Before I became a perfumista, my passion was for portrait sketching. It wasn’t your typical weekend hobby, though, because it took dedicated time and intense concentration. I had to be in the mood for it. After I got a cursory outline on the paper, the meticulous work of fine detailing and shading began, and soon it would feel like the drawing possessed me rather than vice versa. As others have attested with their own artworks, it looked worse before it looked better.

To me, the portraits drew themselves.

Fixating on one detail was the key to revealing another, and after most of the initial shading was done, I would suddenly notice more subtle curves of a brow or jaw on my reference photo, and chase after it with my pen or pencil. I would reach a point, usually after a couple of hours hunched over the paper with my fingers in tight grip and soul drawn in (pun intended) to the project, where it felt like this picture would “never” be finished—so close, and yet so far—until gradually, one stroke at a time, it would show itself complete.

 

As it were, I might have momentum for a span of days, when I would draw multiple sketches in a row, and then months could go by without any.
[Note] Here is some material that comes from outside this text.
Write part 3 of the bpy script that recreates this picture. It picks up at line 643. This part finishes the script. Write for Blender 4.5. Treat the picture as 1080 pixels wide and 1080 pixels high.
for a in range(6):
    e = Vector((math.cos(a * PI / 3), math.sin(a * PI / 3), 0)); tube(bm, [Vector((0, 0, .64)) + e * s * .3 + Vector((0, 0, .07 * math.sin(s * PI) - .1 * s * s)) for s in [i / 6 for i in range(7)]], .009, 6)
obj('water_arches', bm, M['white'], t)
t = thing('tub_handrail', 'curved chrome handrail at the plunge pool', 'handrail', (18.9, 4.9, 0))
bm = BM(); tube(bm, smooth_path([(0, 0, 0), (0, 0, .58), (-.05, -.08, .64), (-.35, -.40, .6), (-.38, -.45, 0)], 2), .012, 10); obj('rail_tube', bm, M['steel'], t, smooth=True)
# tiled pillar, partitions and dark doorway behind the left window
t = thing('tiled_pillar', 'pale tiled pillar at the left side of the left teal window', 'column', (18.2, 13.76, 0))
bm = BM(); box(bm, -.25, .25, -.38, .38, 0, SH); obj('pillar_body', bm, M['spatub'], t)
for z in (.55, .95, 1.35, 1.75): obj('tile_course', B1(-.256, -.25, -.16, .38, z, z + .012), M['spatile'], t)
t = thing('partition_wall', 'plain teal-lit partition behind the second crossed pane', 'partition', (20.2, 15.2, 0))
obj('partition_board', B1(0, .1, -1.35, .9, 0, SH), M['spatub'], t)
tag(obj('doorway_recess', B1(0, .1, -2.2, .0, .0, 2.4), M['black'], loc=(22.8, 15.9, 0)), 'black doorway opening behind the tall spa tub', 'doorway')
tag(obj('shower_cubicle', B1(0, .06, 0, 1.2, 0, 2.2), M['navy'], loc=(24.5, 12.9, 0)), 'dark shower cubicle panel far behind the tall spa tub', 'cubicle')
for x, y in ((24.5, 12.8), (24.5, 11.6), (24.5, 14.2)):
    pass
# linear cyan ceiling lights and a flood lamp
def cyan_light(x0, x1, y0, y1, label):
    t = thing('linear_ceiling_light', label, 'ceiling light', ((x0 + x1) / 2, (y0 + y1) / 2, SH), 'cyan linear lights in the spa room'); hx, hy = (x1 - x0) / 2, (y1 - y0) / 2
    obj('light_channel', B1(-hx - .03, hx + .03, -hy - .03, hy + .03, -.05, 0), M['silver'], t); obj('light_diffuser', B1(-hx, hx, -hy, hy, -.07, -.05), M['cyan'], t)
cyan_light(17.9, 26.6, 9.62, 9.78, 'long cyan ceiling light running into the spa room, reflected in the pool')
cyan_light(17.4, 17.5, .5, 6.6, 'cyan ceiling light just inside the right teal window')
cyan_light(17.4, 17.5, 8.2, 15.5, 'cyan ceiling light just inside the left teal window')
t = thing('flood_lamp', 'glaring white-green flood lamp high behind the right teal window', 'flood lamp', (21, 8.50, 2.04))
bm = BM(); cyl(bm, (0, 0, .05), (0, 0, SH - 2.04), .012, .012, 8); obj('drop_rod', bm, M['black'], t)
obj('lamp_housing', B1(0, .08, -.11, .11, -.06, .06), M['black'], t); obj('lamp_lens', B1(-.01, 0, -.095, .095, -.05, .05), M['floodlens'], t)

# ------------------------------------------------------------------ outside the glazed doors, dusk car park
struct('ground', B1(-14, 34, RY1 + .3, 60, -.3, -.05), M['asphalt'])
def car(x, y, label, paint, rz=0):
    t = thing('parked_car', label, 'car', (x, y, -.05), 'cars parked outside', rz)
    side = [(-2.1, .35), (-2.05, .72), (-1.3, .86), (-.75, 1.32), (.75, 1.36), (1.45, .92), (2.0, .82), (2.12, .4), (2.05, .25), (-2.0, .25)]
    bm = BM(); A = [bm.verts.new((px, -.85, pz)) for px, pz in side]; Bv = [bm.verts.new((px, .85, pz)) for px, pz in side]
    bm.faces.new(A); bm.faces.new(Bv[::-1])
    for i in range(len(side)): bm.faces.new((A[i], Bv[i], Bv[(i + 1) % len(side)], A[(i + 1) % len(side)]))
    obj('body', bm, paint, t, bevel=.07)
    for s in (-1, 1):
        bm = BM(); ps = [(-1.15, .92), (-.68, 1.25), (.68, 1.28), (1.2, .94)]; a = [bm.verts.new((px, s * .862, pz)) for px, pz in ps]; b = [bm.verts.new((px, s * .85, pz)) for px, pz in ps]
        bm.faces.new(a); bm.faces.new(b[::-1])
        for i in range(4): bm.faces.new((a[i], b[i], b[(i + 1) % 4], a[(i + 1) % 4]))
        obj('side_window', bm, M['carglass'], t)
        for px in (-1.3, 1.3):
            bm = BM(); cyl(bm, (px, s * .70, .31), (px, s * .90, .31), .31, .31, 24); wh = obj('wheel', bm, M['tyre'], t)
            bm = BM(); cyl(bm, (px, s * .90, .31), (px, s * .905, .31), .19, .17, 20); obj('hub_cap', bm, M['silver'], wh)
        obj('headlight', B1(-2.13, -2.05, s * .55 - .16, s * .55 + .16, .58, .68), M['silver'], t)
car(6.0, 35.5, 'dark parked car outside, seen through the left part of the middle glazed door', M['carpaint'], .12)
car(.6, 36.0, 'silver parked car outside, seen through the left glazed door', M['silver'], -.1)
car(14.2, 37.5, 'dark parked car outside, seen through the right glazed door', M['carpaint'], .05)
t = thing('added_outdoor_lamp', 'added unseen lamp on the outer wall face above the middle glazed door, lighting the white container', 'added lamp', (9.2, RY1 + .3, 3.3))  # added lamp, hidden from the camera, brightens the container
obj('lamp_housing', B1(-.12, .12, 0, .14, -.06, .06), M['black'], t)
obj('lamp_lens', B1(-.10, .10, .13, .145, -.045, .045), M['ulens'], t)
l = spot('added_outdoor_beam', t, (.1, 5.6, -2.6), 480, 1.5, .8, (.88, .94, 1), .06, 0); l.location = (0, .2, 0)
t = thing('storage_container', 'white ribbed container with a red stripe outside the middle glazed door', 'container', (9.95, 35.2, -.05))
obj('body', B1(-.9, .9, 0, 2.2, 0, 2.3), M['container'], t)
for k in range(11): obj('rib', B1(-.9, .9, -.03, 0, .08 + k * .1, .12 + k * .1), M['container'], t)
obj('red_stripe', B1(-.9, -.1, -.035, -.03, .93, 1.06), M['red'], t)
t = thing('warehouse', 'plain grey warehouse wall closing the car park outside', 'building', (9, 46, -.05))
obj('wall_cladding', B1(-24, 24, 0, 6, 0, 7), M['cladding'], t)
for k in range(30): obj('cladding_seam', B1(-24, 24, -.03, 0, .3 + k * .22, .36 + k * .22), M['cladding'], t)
I have heard artists who work in different forms of art (eg, painting, perfume, music…) say that they compartmentalize them to focus on one at a time, sometimes in intervals of months. For me, perfume has taken over in the sense that most of my “free” time and energy gravitate toward reading and learning about it, as well as dabbling in hands-on experimentation with aroma materials.

My other creative pursuits are more one-off, which is not to say they are diversions, but that they don’t have the kind of continuity that perfume has held for me. A telling moment was a few days ago when, after a hiatus, I resumed a portrait sketch. The usual, familiar, obsessive mode of observation set on, and I sensed myself being pulled into the zone as always… but something in me resisted. That was a new feeling. I wanted to be 100% in the drawing, and I would say my heart indeed was, but my mind wanted to get back to the perfume reading I had started earlier!

I pressed on, and finished the portrait, and am quite proud of it. A work that’s “done” and signed is very satisfying, no matter the medium!

 

I’m grateful for them all—the olfactory, the visual, the tactile. (Music is an art form I haven’t had much luck in making, but I love it too.) Compartmentalization seems to be a good strategy, although each doesn’t have to take an equivalent stretch of time. The magic is that they fuel each other.